Begin DATA SECTION
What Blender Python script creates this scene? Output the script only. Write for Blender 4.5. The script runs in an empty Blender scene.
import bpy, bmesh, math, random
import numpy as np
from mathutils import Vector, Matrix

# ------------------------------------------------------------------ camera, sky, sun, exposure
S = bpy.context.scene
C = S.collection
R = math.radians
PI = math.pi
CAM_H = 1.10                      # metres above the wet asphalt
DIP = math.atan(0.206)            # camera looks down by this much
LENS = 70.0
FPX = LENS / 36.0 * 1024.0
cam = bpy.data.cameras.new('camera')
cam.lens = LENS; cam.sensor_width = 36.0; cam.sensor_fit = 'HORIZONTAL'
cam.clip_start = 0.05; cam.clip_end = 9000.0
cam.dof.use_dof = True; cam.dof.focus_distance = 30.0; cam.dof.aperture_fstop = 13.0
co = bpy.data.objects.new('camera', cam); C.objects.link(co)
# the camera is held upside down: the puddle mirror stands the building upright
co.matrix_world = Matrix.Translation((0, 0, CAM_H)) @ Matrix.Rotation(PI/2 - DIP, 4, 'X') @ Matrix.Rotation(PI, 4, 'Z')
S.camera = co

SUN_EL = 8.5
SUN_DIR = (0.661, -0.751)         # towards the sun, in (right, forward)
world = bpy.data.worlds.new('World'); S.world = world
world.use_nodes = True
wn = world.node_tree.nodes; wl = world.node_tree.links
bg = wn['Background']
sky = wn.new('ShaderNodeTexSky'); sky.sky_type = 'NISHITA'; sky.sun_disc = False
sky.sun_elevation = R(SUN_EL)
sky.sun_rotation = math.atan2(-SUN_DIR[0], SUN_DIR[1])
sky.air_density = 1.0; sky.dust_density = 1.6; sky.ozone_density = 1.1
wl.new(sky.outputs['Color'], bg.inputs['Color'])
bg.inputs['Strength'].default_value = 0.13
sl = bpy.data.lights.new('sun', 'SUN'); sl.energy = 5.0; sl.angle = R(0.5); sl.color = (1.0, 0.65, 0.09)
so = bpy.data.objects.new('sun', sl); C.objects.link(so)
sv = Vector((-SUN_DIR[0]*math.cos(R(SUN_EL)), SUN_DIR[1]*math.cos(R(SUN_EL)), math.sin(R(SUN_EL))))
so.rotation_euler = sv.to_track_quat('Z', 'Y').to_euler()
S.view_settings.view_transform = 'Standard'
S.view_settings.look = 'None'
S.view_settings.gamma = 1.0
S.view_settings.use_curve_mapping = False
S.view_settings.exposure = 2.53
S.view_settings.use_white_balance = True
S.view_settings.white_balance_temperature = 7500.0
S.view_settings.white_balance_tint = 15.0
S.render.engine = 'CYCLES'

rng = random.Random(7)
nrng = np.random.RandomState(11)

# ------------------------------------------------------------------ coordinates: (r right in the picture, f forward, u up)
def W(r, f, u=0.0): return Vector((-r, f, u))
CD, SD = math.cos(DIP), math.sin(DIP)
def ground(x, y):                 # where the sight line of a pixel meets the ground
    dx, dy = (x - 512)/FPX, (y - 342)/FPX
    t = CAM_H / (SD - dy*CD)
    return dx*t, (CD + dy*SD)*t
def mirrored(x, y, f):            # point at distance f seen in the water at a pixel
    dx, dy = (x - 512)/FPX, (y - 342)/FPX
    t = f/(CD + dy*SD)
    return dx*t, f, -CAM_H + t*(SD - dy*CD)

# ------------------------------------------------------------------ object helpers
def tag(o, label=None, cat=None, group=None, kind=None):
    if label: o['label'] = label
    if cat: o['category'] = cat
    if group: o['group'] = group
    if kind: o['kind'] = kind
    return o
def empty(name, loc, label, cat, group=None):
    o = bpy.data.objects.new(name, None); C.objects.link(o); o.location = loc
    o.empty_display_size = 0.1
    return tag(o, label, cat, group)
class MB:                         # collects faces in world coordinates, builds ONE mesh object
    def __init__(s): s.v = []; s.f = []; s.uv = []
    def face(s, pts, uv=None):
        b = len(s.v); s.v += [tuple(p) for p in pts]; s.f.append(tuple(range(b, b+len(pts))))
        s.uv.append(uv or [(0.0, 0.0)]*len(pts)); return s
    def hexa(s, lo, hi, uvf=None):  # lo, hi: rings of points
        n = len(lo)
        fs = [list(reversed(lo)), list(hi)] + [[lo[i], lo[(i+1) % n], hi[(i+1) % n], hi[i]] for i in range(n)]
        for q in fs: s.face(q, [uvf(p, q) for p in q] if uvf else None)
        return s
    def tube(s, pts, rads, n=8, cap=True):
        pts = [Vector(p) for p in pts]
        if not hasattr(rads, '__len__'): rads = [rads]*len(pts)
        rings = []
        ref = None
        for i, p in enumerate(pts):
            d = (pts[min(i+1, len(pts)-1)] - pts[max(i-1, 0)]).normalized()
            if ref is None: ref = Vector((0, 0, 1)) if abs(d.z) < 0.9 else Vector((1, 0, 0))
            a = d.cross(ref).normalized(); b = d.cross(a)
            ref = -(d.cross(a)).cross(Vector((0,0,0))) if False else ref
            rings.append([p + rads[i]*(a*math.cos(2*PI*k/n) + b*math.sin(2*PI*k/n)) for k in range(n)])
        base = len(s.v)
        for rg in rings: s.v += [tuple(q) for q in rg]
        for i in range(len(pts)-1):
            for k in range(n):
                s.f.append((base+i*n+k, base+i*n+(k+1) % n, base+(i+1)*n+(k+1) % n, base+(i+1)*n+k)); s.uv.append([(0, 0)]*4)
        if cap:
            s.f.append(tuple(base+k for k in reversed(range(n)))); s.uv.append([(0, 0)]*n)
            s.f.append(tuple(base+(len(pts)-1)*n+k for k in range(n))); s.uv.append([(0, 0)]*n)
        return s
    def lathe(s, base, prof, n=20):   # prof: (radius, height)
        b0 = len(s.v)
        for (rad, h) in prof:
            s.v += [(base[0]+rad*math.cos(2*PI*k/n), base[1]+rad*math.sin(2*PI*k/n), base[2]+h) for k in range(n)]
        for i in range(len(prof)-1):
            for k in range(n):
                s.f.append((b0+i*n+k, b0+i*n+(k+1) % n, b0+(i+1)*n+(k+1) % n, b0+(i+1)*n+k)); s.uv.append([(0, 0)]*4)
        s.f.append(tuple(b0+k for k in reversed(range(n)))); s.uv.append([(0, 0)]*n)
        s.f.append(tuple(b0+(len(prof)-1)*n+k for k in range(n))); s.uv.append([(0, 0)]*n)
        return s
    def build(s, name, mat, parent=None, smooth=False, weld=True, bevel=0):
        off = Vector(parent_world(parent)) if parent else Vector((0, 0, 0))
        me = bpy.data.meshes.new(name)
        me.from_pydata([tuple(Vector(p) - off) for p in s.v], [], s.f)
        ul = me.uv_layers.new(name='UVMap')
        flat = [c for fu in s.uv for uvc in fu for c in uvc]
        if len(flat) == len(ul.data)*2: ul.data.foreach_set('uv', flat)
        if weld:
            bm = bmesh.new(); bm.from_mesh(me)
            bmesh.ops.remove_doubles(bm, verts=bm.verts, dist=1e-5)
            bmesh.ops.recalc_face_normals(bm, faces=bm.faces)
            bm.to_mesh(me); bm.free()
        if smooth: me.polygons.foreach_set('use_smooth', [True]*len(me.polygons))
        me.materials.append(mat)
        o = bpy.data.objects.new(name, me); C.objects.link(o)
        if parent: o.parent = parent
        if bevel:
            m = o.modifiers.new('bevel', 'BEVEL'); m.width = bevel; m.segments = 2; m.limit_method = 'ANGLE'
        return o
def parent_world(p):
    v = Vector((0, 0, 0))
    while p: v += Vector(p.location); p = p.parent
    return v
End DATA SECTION
- _WHAT YOU HAVE TO DO_: Which lines contain "this"? Copy each of them.

- _WRITTEN SOLUTION_:
What Blender Python script creates this scene? Output the script only. Write for Blender 4.5. The script runs in an empty Blender scene.
DIP = math.atan(0.206)            # camera looks down by this much